Georgia Tech Golf Tied for 2nd in Puerto Rico

Feb. 18, 2018

Pairings and live scoring via Golfstat

THE FLATS – Chris Petefish and Noah Norton each fired a 3-under-par 68 Sunday and lifted No. 7 Georgia Tech into a tie for second place after the opening round of the 26th Puerto Rico Classic, which is being played at the Ocean Course at the Rio Mar Resort and Spa.

TECH LINEUP — The Yellow Jackets’ 8-under-par 276 Sunday, which included 25 birdies or better, was their best opening round this year by eight strokes (4-under-par 284 at the Golf Club of Georgia in the final fall event) and their best opening score since a 276 in the Seminole Intercollegiate last spring.

Petefish posted his best round as a counter in Georgia Tech’s lineup since the fall of 2016 when he shot 67 in the second round of the Maui Jim Intercollegiate. Sunday, the senior from Danville, Calif., had a nearly clean round with four birdies and one bogey, while Norton (freshman Chico, Calif.) overcame two bogeys and a triple bogey at the par-3 fourth hole with two eagles and four birdies to card their 68s.

Sophomore Tyler Strafaci (Davie, Fla.) added a 2-under-par 69, and sophomore Luke Schniederjans (Powder Springs, Ga.) opened defense of his 2017 title by carding an even-par 71 for Tech. Sophomore Andy Ogletree (Little Rock, Miss.) did not count for the Jackets after posting a 3-over-par 74.

Senior Jacob Joiner (Leesburg, Ga.), competing in the companion individual event this week at the Rio Mar River Course, shot a 1-over-par 73 and is tied for sixth.

TEAM LEADERBOARD — Four golfers shot rounds under 70 for No. 8 Oklahoma, who posted a 10-under-par 274 and grabbed the opening-round lead by two strokes over the Yellow Jackets, five-time champions in this event, and NC State, both of whom shot 8-under-par 276. Host team Purdue shot 7-under-par 277 on the par-71, 6,716-yard Ocean Course. They were the only teams to break par Sunday.

No. 16 Clemson and East Carolina are tied for fifth place at even-par 284, followed by top-ranked Alabama, a six-time champion in Puerto Rico, at 2-over-par 286. Eight of the 15 teams in the field are ranked in the top 50 nationally.

INDIVIDUAL LEADERBOARD — NC State’s Stephen Franken was uniquely sharp Sunday, firing a 9-under-par 62 with seven birdies and an eagle to take a five-stroke lead over Alabama’s Lee Hodges (67, -4). Tech’s Petefish and Norton are in a group of six players tied for third at 68 (-4), including a pair of Sooners in Grant Hirschman and Blaine Hale. Twelve golfers are tied for ninth at 69 (-2), and four more at 70 (-1).

COACH Bruce Heppler SAID — “It was a good opening round with a lot of subpar holes, something we’ve been needing.
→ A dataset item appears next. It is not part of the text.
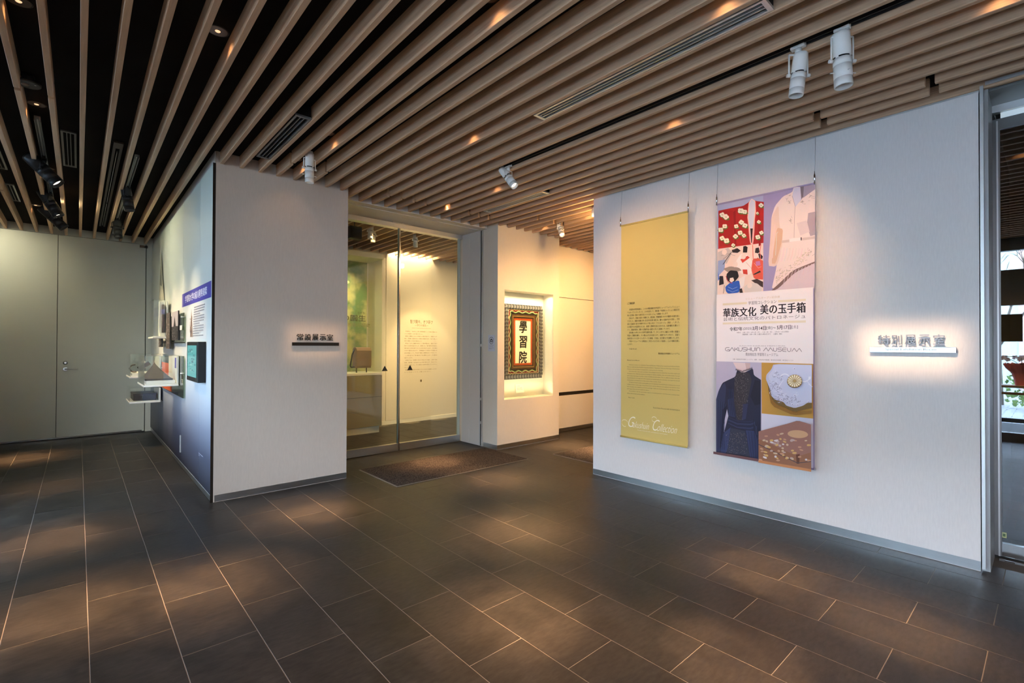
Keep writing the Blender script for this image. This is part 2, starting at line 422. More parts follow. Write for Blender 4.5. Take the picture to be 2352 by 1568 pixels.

But we also had a lot of unforced errors (four double- or triple-bogeys), which we need to clean up tomorrow and Tuesday. Chris played a very solid round today, good to see.”

TOURNAMENT INFORMATION — Georgia Tech is making its 26th appearance in the Puerto Rico Classic, typically the second event on the Yellow Jackets’ spring schedule after its opening trip to Hawai’i, having participated in every renewal of this tournament. The 54-hole event runs through Tuesday with a shotgun start at 8 a.m. each day. Normally played at the River Course at Rio Mar Beach and Spa Resort, the event is being contest this year at the 6,716-yard, par 71 Ocean Course due to lingering damage from last summer’s hurricane season.

Eight of the 15 teams in the field are ranked among the nation’s top 50 in the Golfstat rankings — Alabama (1), Georgia Tech (3), Oklahoma (9), Clemson (17), Kentucky (18), Marquette (33), NC State (37), Northwestern (44), Purdue (52), Middle Tennessee (73), Virginia Tech (76), Maryland (77), East Carolina (79), Georgia (93), UNC Greensboro (116).

The Yellow Jackets finished third in last year’s Puerto Rico Classic, with then-freshman Luke Schniederjans taking home medalist honors for his second collegiate victory of the year. Tech has won the event five times and finished second six times. Seven Jackets have earned medalist honors, including Mikko Rantanen (1994), Stewart Cink (1995), Matt Kuchar (1998), Troy Matteson (2002), Roberto Castro (2007) and James White (2011) prior to Schniederjans’ triumph last spring.